Le thème de la migration est de plus en plus médiatisé. Les informations et opinions publiées à ce sujet se situent cependant souvent dans une perspective à court-terme qui favorise le sensationnalisme et transmet un sentiment d’urgence. De même, les métaphores utilisées pour décrire l’arrivée de personnes cherchant protection en Europe au cours des derniers mois tendent à faire oublier les raisons à la fois humaines, historiques et politiques pour lesquelles elles quittent leur pays.


La soi-disant « crise des réfugiés » n’est cependant pas un phénomène naturel. Comme tout événement, elle est le résultat d'un enchaînement de conditions préalables liées à des dynamiques sociales et à des choix politiques particuliers. Dans ce sens, la « crise » est construite, tant par la manière dont elle est gérée que par les discours qui servent à la décrire.

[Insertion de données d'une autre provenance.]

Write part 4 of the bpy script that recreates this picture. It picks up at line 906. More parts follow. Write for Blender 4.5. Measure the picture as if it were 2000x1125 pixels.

Je propose donc de prendre un moment pour nous distancier de ces discours et pour réfléchir à quelques-uns des éléments structurels qui contribuent à produire la situation dans laquelle nous nous trouvons actuellement.


Nous vivons dans un monde toujours davantage mondialisé. Cette mondialisation, qui passe par le développement des moyens de transport et de communication, favorise la circulation des idées, des biens et des personnes. Cette circulation ne bénéficie cependant pas à tous de la même manière, et certaines formes d’inégalité ont même tendance à se creuser. En 2015, une étude a par exemple révélé que les 1% les plus riches possédaient désormais plus de richesse que les 99% de la population mondiale. De plus, si la mobilité a été facilitée pour une partie des habitants de notre planète, elle demeure largement structurée par le système des Etats-nation. A l’intérieur de ce système, le passeport est devenu le nouveau titre de noblesse de l’époque contemporaine, puisqu’il permet à certains de voyager de par le monde tandis que d’autres n’ont même pas la possibilité de quitter leur pays. En Europe, le développement d’une libre circulation interne s’est accompagné d’un renforcement important du contrôle des frontières externes, rendant l’accès légal au territoire quasiment impossible pour une majorité des ressortissants de pays tiers (c’est-à-dire les personnes ne possédant pas la nationalité d’un Etat de l’UE ou de l’AELE). Une minorité de travailleurs bien formés se voient quant à eux offrir une entrée privilégiée lorsque leurs compétences sont jugées nécessaires ou utiles. Dans ce sens, les frontières, loin de disparaître, sont davantage devenues des filtres sciemment crées que des barrières impénétrables sous l’effet de la mondialisation.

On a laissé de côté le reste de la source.